Even if Labour clings on there is certain to be an embarrassing drop in its majority. Yesterday's visits to the constituency by Mr Smith's heir-apparent, Tony Blair, and the acting Labour leader, Margaret Beckett, were exercises in damage limitation. For all the respect and affection with which Mr Smith is remembered, part of the blame for the slump in Labour's fortunes will be laid at his door. For at least two years before he died there were accusations of impropriety against Monklands District Council, which Labour has long controlled. They revolved around the fortunes of its two towns, Coatbridge and Airdrie.

Many of the inhabitants of Coatbridge are descended from Irish labourers who migrated there as manpower for the mills and pits of the industrial revolution. Their predominantly Catholic descendants, the so-called Coatbridge mafia, came to dominate the local unions and the Labour-led council. All 17 of the present Labour councillors are Catholic. They have been accused of employing a disproportionate number of friends and relatives and of favouring Coatbridge against the predominantly Protestant Airdrie with public money.

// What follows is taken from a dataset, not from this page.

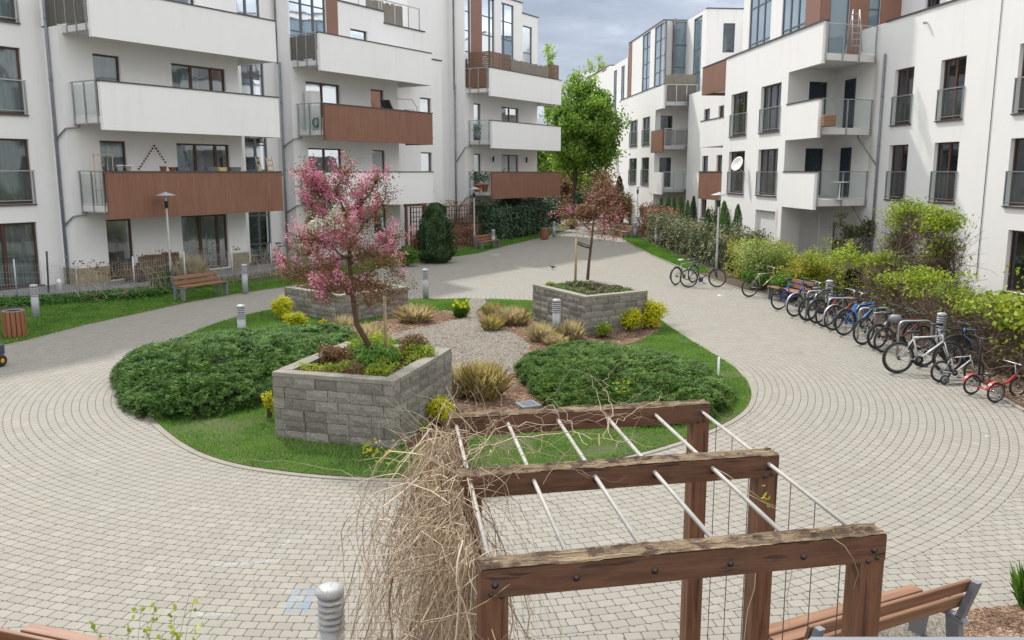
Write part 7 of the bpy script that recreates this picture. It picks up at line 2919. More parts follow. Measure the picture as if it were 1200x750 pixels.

Mr Smith decided that the party's interests would be best served if he remained above the battle, even though it raged principally within the party. With hindsight, that was a mistake. Once the by- election campaign was under way the accusations inevitably became the focus of the SNP's campaign. The able Labour candidate, Helen Liddell, was forced to change her view that they were mere 'tittle-tattle'. Having called for the figures, she found there had indeed been an imbalance in spending to the benefit of Coatbridge.

All this has been grist to the mill of the SNP candidate, Kay Ullrich. For her party, perhaps even for Scotland's future, the stakes are high. If the loss of Monklands would teach Labour a lesson, for the SNP it would be a great boost. Other Labour seats in which Labour-led councils have grown complacent and over-free with patronage look even more vulnerable.

The correct deduction for Labour from a defeat in Monklands East would be that the abuses of one-party rule must not be allowed to go uncorrected. The wrong conclusion would be that it must match the SNP on home rule by pushing its own platform closer to a maximalist position, giving a Scottish parliament in Edinburgh entrenched powers.